Recently Talk Show host Conan O’Brien played a compilation of TV news people all making essentially the same comment. They were using a phrase prepared by some central PR agency, something like their subscription to a news agency like Associated Press (AP).
It’s orchestration of a message using artificial words or phrases to control and promote misinformation and deception. A good example was the use of the word “glitch” in reference to the abject failure of the Affordable Care Act web site. Sometimes the words are created, to marginalize and denigrate a group; “birther” is a person who questions the President Obama’s resume. Climate has two prime examples; Global Warming Skeptic and Climate Change Denier. They are forms of collective personal attacks, if that isn’t a contradiction.
Manufactured terminology appeared in climate in conjunction with its use as a political vehicle. Catch phrases appeared that created false, but threatening images such as the Greenhouse Effect (Artificial Heat) or the Ozone Hole (Leaking).
Mechanisms of climate change were presented as something new even though they were well known and in the literature for decades. The idea that they were “new” played into the deliberate attempt to link them to human causes. I recall when El Nino first appeared in the public forum because it moved north and impacted California in 1983. Most thought it was a new phenomenon, therefore caused by humans.
The common denominator of most environmental and climate science of the last 40 years is the determination to find a human cause for everything. The IPCC ensured this because the United Nations Framework Convention on Climate Change (UNFCCC) limited their research by definition to human causes of climate change.
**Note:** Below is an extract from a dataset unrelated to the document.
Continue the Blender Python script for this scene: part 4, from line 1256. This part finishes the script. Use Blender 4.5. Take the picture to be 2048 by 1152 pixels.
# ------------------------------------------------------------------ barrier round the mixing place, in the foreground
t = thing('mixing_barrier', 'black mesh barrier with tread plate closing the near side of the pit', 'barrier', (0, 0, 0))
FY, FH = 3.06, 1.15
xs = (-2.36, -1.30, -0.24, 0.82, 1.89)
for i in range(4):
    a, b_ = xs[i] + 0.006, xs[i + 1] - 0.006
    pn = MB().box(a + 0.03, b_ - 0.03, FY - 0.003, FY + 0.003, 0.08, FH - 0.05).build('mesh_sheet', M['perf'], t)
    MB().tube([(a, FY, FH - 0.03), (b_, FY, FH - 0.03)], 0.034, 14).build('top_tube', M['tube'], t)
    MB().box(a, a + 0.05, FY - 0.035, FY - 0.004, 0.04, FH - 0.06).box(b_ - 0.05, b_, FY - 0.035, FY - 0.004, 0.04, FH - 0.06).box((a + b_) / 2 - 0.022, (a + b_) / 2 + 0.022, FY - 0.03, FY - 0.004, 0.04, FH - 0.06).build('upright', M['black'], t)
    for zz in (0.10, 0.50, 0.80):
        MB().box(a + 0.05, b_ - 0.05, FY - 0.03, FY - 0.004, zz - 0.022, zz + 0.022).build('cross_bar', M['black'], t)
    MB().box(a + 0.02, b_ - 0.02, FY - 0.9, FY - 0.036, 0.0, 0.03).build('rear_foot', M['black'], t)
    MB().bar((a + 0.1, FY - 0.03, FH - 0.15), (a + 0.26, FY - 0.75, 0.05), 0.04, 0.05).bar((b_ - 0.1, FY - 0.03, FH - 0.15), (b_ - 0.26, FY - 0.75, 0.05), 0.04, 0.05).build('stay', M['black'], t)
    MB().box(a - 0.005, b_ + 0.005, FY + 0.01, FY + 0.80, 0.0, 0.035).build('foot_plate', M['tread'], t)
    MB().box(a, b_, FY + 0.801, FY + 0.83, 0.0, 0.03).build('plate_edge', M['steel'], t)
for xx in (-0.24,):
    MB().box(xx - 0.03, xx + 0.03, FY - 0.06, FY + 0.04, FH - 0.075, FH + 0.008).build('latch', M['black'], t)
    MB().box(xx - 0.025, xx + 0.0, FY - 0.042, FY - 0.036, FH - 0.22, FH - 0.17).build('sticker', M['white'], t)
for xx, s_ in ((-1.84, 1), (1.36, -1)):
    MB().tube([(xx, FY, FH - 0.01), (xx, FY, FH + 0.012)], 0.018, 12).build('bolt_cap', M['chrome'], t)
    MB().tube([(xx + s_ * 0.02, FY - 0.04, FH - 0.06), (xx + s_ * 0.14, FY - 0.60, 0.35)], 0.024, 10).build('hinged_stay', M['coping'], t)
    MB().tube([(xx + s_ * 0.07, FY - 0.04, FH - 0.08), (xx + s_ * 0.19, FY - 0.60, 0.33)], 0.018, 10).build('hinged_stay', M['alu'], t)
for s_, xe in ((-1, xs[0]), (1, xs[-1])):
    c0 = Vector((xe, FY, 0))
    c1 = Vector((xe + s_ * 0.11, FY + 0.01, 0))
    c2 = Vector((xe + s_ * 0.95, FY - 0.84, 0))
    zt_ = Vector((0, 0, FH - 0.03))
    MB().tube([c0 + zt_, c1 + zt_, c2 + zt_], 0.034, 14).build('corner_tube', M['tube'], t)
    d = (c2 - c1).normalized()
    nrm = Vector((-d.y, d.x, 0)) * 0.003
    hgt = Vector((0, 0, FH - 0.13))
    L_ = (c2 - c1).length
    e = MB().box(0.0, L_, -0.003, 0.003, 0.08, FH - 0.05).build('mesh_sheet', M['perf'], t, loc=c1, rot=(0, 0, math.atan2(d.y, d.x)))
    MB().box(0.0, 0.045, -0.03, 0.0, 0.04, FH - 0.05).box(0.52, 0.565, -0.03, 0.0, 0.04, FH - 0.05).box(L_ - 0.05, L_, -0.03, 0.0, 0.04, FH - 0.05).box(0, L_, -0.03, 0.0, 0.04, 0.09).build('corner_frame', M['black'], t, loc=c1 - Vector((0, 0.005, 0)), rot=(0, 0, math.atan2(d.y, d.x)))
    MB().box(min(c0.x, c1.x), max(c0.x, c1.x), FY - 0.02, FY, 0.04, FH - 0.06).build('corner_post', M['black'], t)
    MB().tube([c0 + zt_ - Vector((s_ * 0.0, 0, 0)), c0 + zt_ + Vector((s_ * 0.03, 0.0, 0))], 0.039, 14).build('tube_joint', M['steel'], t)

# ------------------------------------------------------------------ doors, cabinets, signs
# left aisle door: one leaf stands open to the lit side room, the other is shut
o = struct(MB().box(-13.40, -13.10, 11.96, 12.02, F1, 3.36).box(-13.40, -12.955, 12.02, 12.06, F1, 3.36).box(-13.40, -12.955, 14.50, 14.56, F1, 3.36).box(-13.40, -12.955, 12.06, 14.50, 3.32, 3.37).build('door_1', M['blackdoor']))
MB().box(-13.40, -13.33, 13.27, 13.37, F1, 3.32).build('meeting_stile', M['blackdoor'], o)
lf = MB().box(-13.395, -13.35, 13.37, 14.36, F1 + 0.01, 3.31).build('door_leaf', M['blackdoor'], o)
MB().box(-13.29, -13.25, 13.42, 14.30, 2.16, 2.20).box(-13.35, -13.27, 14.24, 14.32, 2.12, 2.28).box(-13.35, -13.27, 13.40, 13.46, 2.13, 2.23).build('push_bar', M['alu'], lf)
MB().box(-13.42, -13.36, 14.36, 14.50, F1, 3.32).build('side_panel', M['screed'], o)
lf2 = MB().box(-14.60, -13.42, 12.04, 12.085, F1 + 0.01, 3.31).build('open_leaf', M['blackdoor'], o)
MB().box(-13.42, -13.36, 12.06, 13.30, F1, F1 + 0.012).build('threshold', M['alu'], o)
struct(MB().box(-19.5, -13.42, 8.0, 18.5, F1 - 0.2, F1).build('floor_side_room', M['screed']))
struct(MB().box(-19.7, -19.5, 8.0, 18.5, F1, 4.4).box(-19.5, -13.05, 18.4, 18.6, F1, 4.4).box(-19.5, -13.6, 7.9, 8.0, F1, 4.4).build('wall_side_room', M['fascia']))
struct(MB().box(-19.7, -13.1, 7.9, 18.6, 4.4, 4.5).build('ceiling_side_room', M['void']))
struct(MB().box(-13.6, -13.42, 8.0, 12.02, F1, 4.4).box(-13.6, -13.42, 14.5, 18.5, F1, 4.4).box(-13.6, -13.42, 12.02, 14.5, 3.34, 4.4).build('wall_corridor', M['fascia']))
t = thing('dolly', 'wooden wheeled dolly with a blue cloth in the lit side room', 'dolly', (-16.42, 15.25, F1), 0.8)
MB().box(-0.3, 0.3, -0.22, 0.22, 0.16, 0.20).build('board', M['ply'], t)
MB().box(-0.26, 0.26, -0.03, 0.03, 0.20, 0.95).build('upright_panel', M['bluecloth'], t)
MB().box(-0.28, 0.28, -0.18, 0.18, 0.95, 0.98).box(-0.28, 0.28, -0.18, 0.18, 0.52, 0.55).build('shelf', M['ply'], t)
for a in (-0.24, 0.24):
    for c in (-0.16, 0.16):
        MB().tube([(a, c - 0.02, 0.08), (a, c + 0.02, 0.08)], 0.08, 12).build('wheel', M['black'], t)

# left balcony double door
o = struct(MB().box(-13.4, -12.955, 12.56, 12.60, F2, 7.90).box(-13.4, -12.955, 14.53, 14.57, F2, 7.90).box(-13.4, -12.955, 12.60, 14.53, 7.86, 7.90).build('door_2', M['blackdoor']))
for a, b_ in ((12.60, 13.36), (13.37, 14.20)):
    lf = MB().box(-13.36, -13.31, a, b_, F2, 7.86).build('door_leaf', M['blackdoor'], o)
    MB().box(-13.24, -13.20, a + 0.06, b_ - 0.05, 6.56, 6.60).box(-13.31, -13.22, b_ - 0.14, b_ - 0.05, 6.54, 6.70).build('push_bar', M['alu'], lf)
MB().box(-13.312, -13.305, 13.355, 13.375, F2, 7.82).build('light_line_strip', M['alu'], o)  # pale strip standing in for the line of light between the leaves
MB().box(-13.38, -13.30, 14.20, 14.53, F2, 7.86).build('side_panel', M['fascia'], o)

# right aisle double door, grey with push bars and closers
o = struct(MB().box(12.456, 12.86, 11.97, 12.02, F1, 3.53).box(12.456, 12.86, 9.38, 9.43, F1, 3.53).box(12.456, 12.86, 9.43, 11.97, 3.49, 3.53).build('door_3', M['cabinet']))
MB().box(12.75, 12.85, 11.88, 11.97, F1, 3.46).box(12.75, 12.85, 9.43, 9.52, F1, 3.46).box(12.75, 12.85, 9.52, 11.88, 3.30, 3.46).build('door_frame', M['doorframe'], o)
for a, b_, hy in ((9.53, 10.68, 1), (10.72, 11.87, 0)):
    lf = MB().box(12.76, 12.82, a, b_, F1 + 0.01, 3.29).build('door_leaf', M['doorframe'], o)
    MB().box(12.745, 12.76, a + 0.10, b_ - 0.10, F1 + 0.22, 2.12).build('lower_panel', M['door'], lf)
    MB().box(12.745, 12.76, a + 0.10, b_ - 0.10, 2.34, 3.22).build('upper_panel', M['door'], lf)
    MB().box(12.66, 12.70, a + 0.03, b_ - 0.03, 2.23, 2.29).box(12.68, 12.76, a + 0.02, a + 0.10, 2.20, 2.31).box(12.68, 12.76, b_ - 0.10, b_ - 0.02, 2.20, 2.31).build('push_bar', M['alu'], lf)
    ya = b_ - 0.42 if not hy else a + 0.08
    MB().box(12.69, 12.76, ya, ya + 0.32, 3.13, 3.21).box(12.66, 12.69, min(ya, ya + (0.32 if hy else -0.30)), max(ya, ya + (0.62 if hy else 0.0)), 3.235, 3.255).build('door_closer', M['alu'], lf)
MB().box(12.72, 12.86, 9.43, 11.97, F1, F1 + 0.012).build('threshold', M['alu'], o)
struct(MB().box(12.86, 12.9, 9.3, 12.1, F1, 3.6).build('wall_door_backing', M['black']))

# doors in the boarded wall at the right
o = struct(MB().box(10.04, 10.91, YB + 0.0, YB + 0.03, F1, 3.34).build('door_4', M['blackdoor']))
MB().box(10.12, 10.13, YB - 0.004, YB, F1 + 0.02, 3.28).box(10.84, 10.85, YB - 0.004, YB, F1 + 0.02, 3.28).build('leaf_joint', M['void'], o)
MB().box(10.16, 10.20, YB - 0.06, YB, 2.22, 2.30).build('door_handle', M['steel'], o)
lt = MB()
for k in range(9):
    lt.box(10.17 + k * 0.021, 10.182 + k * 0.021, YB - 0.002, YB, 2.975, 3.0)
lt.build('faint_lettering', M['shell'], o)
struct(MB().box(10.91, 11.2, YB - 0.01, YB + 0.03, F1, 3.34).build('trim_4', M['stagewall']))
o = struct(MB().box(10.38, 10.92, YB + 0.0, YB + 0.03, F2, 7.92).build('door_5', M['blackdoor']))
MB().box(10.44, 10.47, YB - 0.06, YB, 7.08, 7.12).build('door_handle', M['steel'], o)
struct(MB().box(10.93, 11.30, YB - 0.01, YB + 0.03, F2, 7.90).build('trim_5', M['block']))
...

The latest example of phrase creation is the resurrection by Obama’s Science Czar John Holdren of the term “polar vortex”. It’s resurrected because the term was used by Time magazine in 1974 when they explained global cooling as follows,
“Scientists have found other indications of global cooling. For one thing there has been a noticeable expansion of the great belt of dry, high-altitude polar winds — the so-called circumpolar vortex — that sweep from west to east around the top and bottom of the world.”
In January 2014 they said
“It may well be that global warming could be making the occasional bout of extreme cold weather in the U.S. even more likely. Right now much of the U.S. is in the grip of a polar vortex, which is pretty much what it sounds like: a whirlwind of extremely cold, extremely dense air that forms near the poles.”
Notice the first says “circumpolar vortex” and the second “polar vortex”. Holdren attributed the recent cold spell to his invented term of “Polar Vortex” and took the unusual step of producing, a two minute video. It only served to illustrate his ignorance. He is a master at changing terminology such as his introduction of “climate disruption” as adjectives ‘warming’ and ‘change’ lose their effect. Disruption implies it is anomalous or new. It doesn’t matter if the term or the explanation is wrong, the goal is to get a headline and imply a human cause; with Polar Vortex it worked well.
Originally the Circumpolar Vortex (CV) was the middle latitude wind that blew around the Poles from west to east. The faster moving segments with speeds above 30 m/sec (108 kph), were designated as Jet Streams. Over time the entire circulation became the Jet Stream. The CV is also called the westerlies referring to the overall direction of flow of winds and weather systems in the middle latitudes (35 to 65°). The CV is a strong wind at altitude first identified by pressurized US B29 (Flying Fortress) bombers going to bomb Japan.